• _WORK TO COMPLETE_:
Return only the lines running from the top of the entries to the line with "g = random.Random(900+k);", inclusive, exactly as written.

[Scene modeling code data]
_____

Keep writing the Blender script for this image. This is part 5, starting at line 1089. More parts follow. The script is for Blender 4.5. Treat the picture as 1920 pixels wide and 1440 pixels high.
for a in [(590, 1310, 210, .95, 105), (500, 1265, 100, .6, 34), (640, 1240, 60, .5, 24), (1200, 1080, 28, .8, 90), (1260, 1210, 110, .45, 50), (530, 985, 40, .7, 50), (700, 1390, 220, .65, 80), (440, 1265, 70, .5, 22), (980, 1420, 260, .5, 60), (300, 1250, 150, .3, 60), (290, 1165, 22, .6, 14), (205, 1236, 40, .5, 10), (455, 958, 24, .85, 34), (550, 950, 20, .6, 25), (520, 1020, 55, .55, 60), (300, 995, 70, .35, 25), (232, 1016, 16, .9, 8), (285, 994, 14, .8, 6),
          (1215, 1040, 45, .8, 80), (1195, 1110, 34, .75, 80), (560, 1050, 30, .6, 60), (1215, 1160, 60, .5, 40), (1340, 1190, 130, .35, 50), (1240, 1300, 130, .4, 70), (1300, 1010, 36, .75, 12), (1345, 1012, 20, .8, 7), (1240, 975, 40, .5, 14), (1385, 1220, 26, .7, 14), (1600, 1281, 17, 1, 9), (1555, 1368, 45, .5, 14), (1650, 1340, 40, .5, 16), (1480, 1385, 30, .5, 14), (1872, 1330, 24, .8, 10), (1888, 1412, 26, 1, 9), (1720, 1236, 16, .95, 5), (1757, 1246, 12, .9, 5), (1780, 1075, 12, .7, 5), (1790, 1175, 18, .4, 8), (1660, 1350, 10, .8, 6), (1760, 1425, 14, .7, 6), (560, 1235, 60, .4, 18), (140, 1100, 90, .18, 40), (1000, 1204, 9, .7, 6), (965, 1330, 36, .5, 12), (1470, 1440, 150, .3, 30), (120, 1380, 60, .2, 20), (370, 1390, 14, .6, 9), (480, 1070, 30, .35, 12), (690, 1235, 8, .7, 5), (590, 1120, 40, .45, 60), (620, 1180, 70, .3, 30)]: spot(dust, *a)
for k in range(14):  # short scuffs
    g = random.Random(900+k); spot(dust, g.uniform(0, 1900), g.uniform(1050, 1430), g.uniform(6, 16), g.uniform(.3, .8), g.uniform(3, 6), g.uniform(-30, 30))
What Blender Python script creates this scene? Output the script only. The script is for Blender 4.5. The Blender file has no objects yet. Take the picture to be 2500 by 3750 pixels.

_____

• _ANSWER TO THIS EXERCISE_:
Keep writing the Blender script for this image. This is part 5, starting at line 1089. More parts follow. The script is for Blender 4.5. Treat the picture as 1920 pixels wide and 1440 pixels high.
for a in [(590, 1310, 210, .95, 105), (500, 1265, 100, .6, 34), (640, 1240, 60, .5, 24), (1200, 1080, 28, .8, 90), (1260, 1210, 110, .45, 50), (530, 985, 40, .7, 50), (700, 1390, 220, .65, 80), (440, 1265, 70, .5, 22), (980, 1420, 260, .5, 60), (300, 1250, 150, .3, 60), (290, 1165, 22, .6, 14), (205, 1236, 40, .5, 10), (455, 958, 24, .85, 34), (550, 950, 20, .6, 25), (520, 1020, 55, .55, 60), (300, 995, 70, .35, 25), (232, 1016, 16, .9, 8), (285, 994, 14, .8, 6),
          (1215, 1040, 45, .8, 80), (1195, 1110, 34, .75, 80), (560, 1050, 30, .6, 60), (1215, 1160, 60, .5, 40), (1340, 1190, 130, .35, 50), (1240, 1300, 130, .4, 70), (1300, 1010, 36, .75, 12), (1345, 1012, 20, .8, 7), (1240, 975, 40, .5, 14), (1385, 1220, 26, .7, 14), (1600, 1281, 17, 1, 9), (1555, 1368, 45, .5, 14), (1650, 1340, 40, .5, 16), (1480, 1385, 30, .5, 14), (1872, 1330, 24, .8, 10), (1888, 1412, 26, 1, 9), (1720, 1236, 16, .95, 5), (1757, 1246, 12, .9, 5), (1780, 1075, 12, .7, 5), (1790, 1175, 18, .4, 8), (1660, 1350, 10, .8, 6), (1760, 1425, 14, .7, 6), (560, 1235, 60, .4, 18), (140, 1100, 90, .18, 40), (1000, 1204, 9, .7, 6), (965, 1330, 36, .5, 12), (1470, 1440, 150, .3, 30), (120, 1380, 60, .2, 20), (370, 1390, 14, .6, 9), (480, 1070, 30, .35, 12), (690, 1235, 8, .7, 5), (590, 1120, 40, .45, 60), (620, 1180, 70, .3, 30)]: spot(dust, *a)
for k in range(14):  # short scuffs
    g = random.Random(900+k); spot(dust, g.uniform(0, 1900), g.uniform(1050, 1430), g.uniform(6, 16), g.uniform(.3, .8), g.uniform(3, 6), g.uniform(-30, 30))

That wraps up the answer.